> _Exercise directions_
Your copy of the material must match it exactly, except that pictures are dropped.
-- Start of Supplied material --
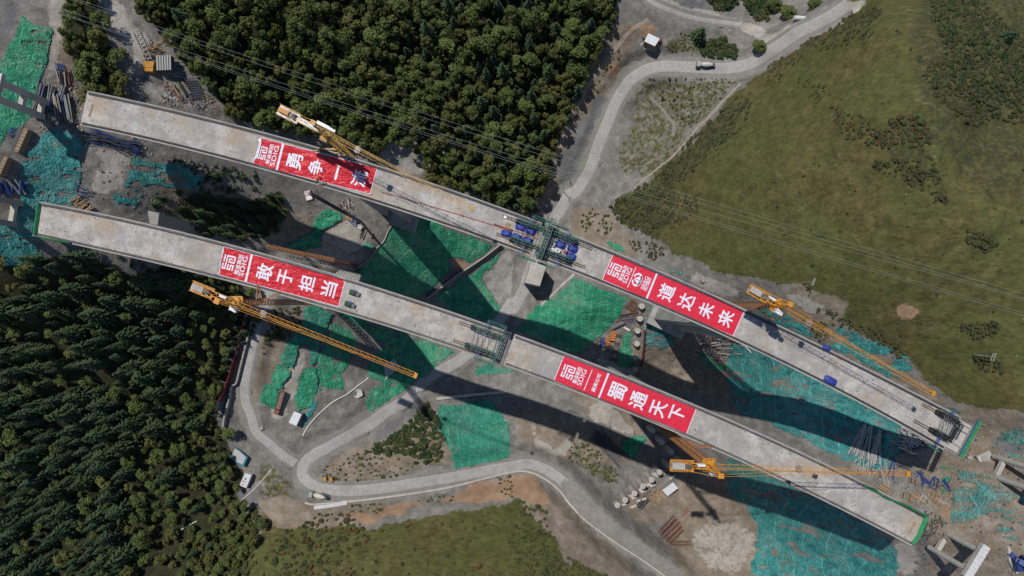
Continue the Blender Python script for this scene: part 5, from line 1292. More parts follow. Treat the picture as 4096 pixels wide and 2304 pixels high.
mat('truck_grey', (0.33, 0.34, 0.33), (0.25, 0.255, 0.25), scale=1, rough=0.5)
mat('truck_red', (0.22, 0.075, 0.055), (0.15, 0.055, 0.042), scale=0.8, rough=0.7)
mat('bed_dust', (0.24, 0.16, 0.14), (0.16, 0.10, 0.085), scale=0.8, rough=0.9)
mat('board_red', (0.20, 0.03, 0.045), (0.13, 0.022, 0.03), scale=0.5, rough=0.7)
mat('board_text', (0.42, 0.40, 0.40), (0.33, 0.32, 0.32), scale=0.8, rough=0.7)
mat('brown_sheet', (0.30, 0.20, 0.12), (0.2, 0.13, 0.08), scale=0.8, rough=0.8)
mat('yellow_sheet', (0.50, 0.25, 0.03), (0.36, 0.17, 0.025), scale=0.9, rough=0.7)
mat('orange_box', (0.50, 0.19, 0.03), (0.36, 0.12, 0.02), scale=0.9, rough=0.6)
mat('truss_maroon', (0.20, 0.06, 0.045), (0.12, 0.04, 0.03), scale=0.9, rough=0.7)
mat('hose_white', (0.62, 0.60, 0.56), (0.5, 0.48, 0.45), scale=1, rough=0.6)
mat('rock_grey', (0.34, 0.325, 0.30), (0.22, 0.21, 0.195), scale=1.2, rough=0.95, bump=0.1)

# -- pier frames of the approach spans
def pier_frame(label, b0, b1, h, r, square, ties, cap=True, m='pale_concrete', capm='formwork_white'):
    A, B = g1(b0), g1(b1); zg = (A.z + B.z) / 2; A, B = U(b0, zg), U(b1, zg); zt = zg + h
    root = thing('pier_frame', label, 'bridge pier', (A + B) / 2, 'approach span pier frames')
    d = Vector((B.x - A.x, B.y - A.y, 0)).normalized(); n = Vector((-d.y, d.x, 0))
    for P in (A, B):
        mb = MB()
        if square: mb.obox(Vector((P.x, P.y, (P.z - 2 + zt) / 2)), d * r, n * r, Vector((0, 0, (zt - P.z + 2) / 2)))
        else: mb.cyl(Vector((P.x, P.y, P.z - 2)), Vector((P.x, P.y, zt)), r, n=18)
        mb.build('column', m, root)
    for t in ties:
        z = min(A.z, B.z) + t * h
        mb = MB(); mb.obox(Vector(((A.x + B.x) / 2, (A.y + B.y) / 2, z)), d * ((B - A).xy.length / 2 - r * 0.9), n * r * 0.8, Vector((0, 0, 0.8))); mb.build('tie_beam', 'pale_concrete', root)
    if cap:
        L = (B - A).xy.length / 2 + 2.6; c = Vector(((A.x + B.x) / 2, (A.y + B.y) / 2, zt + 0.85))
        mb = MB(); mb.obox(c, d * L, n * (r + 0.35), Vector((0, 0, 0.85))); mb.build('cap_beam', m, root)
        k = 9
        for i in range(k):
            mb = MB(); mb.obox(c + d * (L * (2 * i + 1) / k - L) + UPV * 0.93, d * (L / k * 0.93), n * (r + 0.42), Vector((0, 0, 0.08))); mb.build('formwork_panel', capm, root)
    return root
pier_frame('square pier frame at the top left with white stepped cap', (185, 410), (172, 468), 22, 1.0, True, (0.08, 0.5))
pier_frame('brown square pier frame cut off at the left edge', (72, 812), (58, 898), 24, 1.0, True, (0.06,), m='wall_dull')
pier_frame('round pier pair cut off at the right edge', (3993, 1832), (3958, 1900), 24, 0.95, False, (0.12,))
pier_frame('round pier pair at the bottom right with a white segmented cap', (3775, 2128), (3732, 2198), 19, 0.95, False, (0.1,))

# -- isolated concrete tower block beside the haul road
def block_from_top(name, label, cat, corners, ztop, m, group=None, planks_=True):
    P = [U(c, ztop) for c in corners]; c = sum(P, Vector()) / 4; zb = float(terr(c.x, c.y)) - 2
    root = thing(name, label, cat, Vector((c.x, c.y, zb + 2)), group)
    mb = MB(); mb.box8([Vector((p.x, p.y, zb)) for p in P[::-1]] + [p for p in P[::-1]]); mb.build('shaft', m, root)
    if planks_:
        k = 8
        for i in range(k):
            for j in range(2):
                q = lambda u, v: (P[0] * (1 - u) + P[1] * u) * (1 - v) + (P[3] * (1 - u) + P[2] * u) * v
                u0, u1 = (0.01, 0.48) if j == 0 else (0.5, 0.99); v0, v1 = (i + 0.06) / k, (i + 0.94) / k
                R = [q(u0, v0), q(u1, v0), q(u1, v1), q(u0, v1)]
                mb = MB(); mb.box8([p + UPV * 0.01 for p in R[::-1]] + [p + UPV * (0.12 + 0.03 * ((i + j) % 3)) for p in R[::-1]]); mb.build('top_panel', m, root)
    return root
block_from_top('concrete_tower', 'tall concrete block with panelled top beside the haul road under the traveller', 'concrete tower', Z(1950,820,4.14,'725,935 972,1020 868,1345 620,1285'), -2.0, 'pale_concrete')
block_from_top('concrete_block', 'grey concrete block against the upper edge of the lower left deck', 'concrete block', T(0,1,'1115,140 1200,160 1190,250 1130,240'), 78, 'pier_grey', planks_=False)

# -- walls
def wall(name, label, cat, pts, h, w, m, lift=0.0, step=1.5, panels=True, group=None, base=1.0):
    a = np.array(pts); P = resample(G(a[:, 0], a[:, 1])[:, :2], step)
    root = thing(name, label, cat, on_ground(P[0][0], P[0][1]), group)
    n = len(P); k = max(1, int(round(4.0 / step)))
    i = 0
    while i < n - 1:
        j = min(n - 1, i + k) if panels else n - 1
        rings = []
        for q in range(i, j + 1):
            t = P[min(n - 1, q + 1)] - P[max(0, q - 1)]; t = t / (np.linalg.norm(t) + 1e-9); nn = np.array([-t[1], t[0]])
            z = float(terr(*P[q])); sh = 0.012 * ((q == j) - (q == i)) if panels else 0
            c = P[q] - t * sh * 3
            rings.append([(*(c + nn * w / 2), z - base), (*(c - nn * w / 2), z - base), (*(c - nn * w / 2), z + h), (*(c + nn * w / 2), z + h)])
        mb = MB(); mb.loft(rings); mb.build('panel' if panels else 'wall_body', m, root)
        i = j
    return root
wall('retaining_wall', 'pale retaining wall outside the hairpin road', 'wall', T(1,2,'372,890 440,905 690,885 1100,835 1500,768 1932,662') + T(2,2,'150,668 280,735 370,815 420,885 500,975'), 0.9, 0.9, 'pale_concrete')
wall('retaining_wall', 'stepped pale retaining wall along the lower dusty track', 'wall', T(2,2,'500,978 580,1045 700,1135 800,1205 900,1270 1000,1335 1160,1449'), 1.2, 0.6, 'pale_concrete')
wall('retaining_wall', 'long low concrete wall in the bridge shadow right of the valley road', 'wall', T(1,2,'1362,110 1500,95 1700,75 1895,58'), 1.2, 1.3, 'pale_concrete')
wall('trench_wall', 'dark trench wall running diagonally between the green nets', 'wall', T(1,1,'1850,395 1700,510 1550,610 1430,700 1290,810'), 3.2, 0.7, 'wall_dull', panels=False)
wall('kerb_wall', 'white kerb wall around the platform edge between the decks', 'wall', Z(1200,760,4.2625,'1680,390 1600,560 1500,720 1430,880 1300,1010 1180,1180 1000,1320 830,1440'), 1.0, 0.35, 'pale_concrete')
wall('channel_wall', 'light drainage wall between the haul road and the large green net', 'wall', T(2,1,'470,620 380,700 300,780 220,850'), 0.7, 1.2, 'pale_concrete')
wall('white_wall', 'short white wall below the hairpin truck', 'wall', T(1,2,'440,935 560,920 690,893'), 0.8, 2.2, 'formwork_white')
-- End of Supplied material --
> _Written answer_
Continue the Blender Python script for this scene: part 5, from line 1292. More parts follow. Treat the picture as 4096 pixels wide and 2304 pixels high.
mat('truck_grey', (0.33, 0.34, 0.33), (0.25, 0.255, 0.25), scale=1, rough=0.5)
mat('truck_red', (0.22, 0.075, 0.055), (0.15, 0.055, 0.042), scale=0.8, rough=0.7)
mat('bed_dust', (0.24, 0.16, 0.14), (0.16, 0.10, 0.085), scale=0.8, rough=0.9)
mat('board_red', (0.20, 0.03, 0.045), (0.13, 0.022, 0.03), scale=0.5, rough=0.7)
mat('board_text', (0.42, 0.40, 0.40), (0.33, 0.32, 0.32), scale=0.8, rough=0.7)
mat('brown_sheet', (0.30, 0.20, 0.12), (0.2, 0.13, 0.08), scale=0.8, rough=0.8)
mat('yellow_sheet', (0.50, 0.25, 0.03), (0.36, 0.17, 0.025), scale=0.9, rough=0.7)
mat('orange_box', (0.50, 0.19, 0.03), (0.36, 0.12, 0.02), scale=0.9, rough=0.6)
mat('truss_maroon', (0.20, 0.06, 0.045), (0.12, 0.04, 0.03), scale=0.9, rough=0.7)
mat('hose_white', (0.62, 0.60, 0.56), (0.5, 0.48, 0.45), scale=1, rough=0.6)
mat('rock_grey', (0.34, 0.325, 0.30), (0.22, 0.21, 0.195), scale=1.2, rough=0.95, bump=0.1)

# -- pier frames of the approach spans
def pier_frame(label, b0, b1, h, r, square, ties, cap=True, m='pale_concrete', capm='formwork_white'):
    A, B = g1(b0), g1(b1); zg = (A.z + B.z) / 2; A, B = U(b0, zg), U(b1, zg); zt = zg + h
    root = thing('pier_frame', label, 'bridge pier', (A + B) / 2, 'approach span pier frames')
    d = Vector((B.x - A.x, B.y - A.y, 0)).normalized(); n = Vector((-d.y, d.x, 0))
    for P in (A, B):
        mb = MB()
        if square: mb.obox(Vector((P.x, P.y, (P.z - 2 + zt) / 2)), d * r, n * r, Vector((0, 0, (zt - P.z + 2) / 2)))
        else: mb.cyl(Vector((P.x, P.y, P.z - 2)), Vector((P.x, P.y, zt)), r, n=18)
        mb.build('column', m, root)
    for t in ties:
        z = min(A.z, B.z) + t * h
        mb = MB(); mb.obox(Vector(((A.x + B.x) / 2, (A.y + B.y) / 2, z)), d * ((B - A).xy.length / 2 - r * 0.9), n * r * 0.8, Vector((0, 0, 0.8))); mb.build('tie_beam', 'pale_concrete', root)
    if cap:
        L = (B - A).xy.length / 2 + 2.6; c = Vector(((A.x + B.x) / 2, (A.y + B.y) / 2, zt + 0.85))
        mb = MB(); mb.obox(c, d * L, n * (r + 0.35), Vector((0, 0, 0.85))); mb.build('cap_beam', m, root)
        k = 9
        for i in range(k):
            mb = MB(); mb.obox(c + d * (L * (2 * i + 1) / k - L) + UPV * 0.93, d * (L / k * 0.93), n * (r + 0.42), Vector((0, 0, 0.08))); mb.build('formwork_panel', capm, root)
    return root
pier_frame('square pier frame at the top left with white stepped cap', (185, 410), (172, 468), 22, 1.0, True, (0.08, 0.5))
pier_frame('brown square pier frame cut off at the left edge', (72, 812), (58, 898), 24, 1.0, True, (0.06,), m='wall_dull')
pier_frame('round pier pair cut off at the right edge', (3993, 1832), (3958, 1900), 24, 0.95, False, (0.12,))
pier_frame('round pier pair at the bottom right with a white segmented cap', (3775, 2128), (3732, 2198), 19, 0.95, False, (0.1,))

# -- isolated concrete tower block beside the haul road
def block_from_top(name, label, cat, corners, ztop, m, group=None, planks_=True):
    P = [U(c, ztop) for c in corners]; c = sum(P, Vector()) / 4; zb = float(terr(c.x, c.y)) - 2
    root = thing(name, label, cat, Vector((c.x, c.y, zb + 2)), group)
    mb = MB(); mb.box8([Vector((p.x, p.y, zb)) for p in P[::-1]] + [p for p in P[::-1]]); mb.build('shaft', m, root)
    if planks_:
        k = 8
        for i in range(k):
            for j in range(2):
                q = lambda u, v: (P[0] * (1 - u) + P[1] * u) * (1 - v) + (P[3] * (1 - u) + P[2] * u) * v
                u0, u1 = (0.01, 0.48) if j == 0 else (0.5, 0.99); v0, v1 = (i + 0.06) / k, (i + 0.94) / k
                R = [q(u0, v0), q(u1, v0), q(u1, v1), q(u0, v1)]
                mb = MB(); mb.box8([p + UPV * 0.01 for p in R[::-1]] + [p + UPV * (0.12 + 0.03 * ((i + j) % 3)) for p in R[::-1]]); mb.build('top_panel', m, root)
    return root
block_from_top('concrete_tower', 'tall concrete block with panelled top beside the haul road under the traveller', 'concrete tower', Z(1950,820,4.14,'725,935 972,1020 868,1345 620,1285'), -2.0, 'pale_concrete')
block_from_top('concrete_block', 'grey concrete block against the upper edge of the lower left deck', 'concrete block', T(0,1,'1115,140 1200,160 1190,250 1130,240'), 78, 'pier_grey', planks_=False)

# -- walls
def wall(name, label, cat, pts, h, w, m, lift=0.0, step=1.5, panels=True, group=None, base=1.0):
    a = np.array(pts); P = resample(G(a[:, 0], a[:, 1])[:, :2], step)
    root = thing(name, label, cat, on_ground(P[0][0], P[0][1]), group)
    n = len(P); k = max(1, int(round(4.0 / step)))
    i = 0
    while i < n - 1:
        j = min(n - 1, i + k) if panels else n - 1
        rings = []
        for q in range(i, j + 1):
            t = P[min(n - 1, q + 1)] - P[max(0, q - 1)]; t = t / (np.linalg.norm(t) + 1e-9); nn = np.array([-t[1], t[0]])
            z = float(terr(*P[q])); sh = 0.012 * ((q == j) - (q == i)) if panels else 0
            c = P[q] - t * sh * 3
            rings.append([(*(c + nn * w / 2), z - base), (*(c - nn * w / 2), z - base), (*(c - nn * w / 2), z + h), (*(c + nn * w / 2), z + h)])
        mb = MB(); mb.loft(rings); mb.build('panel' if panels else 'wall_body', m, root)
        i = j
    return root
wall('retaining_wall', 'pale retaining wall outside the hairpin road', 'wall', T(1,2,'372,890 440,905 690,885 1100,835 1500,768 1932,662') + T(2,2,'150,668 280,735 370,815 420,885 500,975'), 0.9, 0.9, 'pale_concrete')
wall('retaining_wall', 'stepped pale retaining wall along the lower dusty track', 'wall', T(2,2,'500,978 580,1045 700,1135 800,1205 900,1270 1000,1335 1160,1449'), 1.2, 0.6, 'pale_concrete')
wall('retaining_wall', 'long low concrete wall in the bridge shadow right of the valley road', 'wall', T(1,2,'1362,110 1500,95 1700,75 1895,58'), 1.2, 1.3, 'pale_concrete')
wall('trench_wall', 'dark trench wall running diagonally between the green nets', 'wall', T(1,1,'1850,395 1700,510 1550,610 1430,700 1290,810'), 3.2, 0.7, 'wall_dull', panels=False)
wall('kerb_wall', 'white kerb wall around the platform edge between the decks', 'wall', Z(1200,760,4.2625,'1680,390 1600,560 1500,720 1430,880 1300,1010 1180,1180 1000,1320 830,1440'), 1.0, 0.35, 'pale_concrete')
wall('channel_wall', 'light drainage wall between the haul road and the large green net', 'wall', T(2,1,'470,620 380,700 300,780 220,850'), 0.7, 1.2, 'pale_concrete')
wall('white_wall', 'short white wall below the hairpin truck', 'wall', T(1,2,'440,935 560,920 690,893'), 0.8, 2.2, 'formwork_white')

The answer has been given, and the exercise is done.